ConFor, the Confederation of Forest Industries, represents sawmills and other processing businesses, and it values the supply of timber that it receives from the Forestry Commission estate because of its quality and consistency. As he considers the sale of some of that estate, will the Minister consult ConFor and the timber industries to ensure that their interests are taken into consideration?

I am grateful to my hon. Friend. I assure him that I have already had consultations and discussions with ConFor. I have discussed various options with its representatives, who, obviously, will submit a response to the consultation when we launch it. My hon. Friend is absolutely right that a number of the timber trade businesses rely on a constant supply of timber from the Forestry Commission, and I am very much aware that that factor will have to be taken into account to ensure that our important timber industry gets continuity of supply.

I thank the Minister for his letter of last week about the future of Forestry Commission land, even if it is regrettable that it has not been accompanied by a full statement to the House.
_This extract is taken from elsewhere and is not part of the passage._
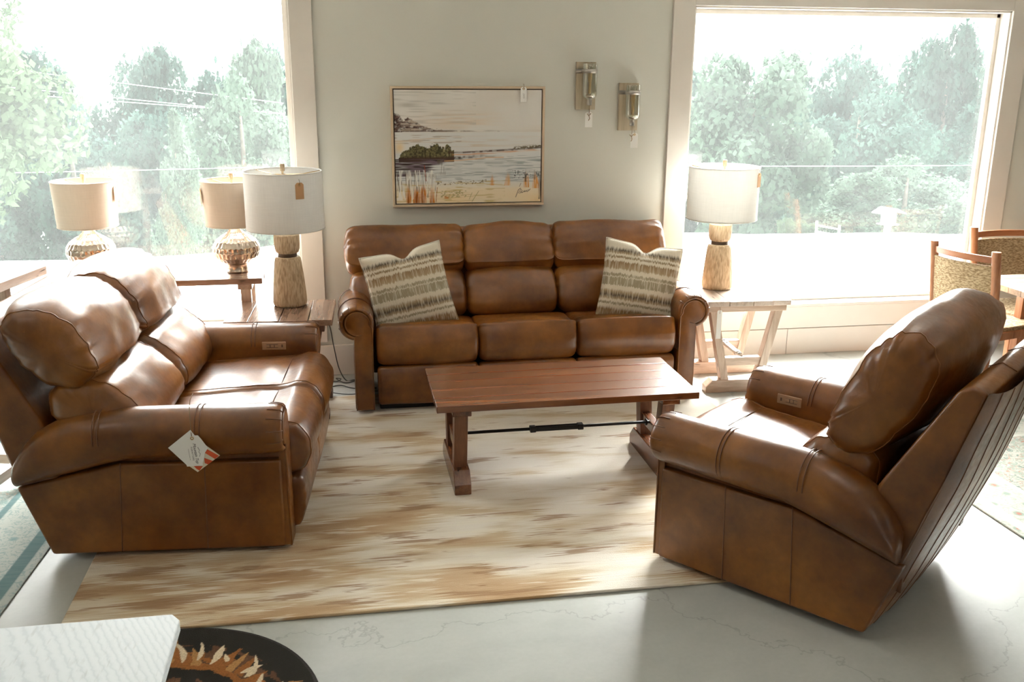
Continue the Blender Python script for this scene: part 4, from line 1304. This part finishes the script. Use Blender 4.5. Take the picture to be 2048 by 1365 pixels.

The Royal Society for the Protection of Birds and the Woodland Trust have said that the sale price for that ancient forest land does not match its environmental or social value and that they lack the resources to purchase the land. Why has the Minister failed to give the House any assurance that the money raised from this fire sale of English woodland will be reinvested in environmental protection or green jobs, rather than simply ending up in the Treasury’s coffers? Is not the reality that big business, not the big society, will benefit from this land grab?

I welcome the hon. Gentleman to his new position—and long may he hold it, if that is the best that he can do. I had hoped that we could have a rational debate about the future of our forests. Much of what the hon. Gentleman said is absolute nonsense. As I have repeatedly said, we are determined to protect our forests and increase the rate of new planting in this country, beyond the failure of his Government, whom he supported. That is what has to be done. Working towards new ownership does not in any way countermand the important value of our British forests, which we intend to maintain.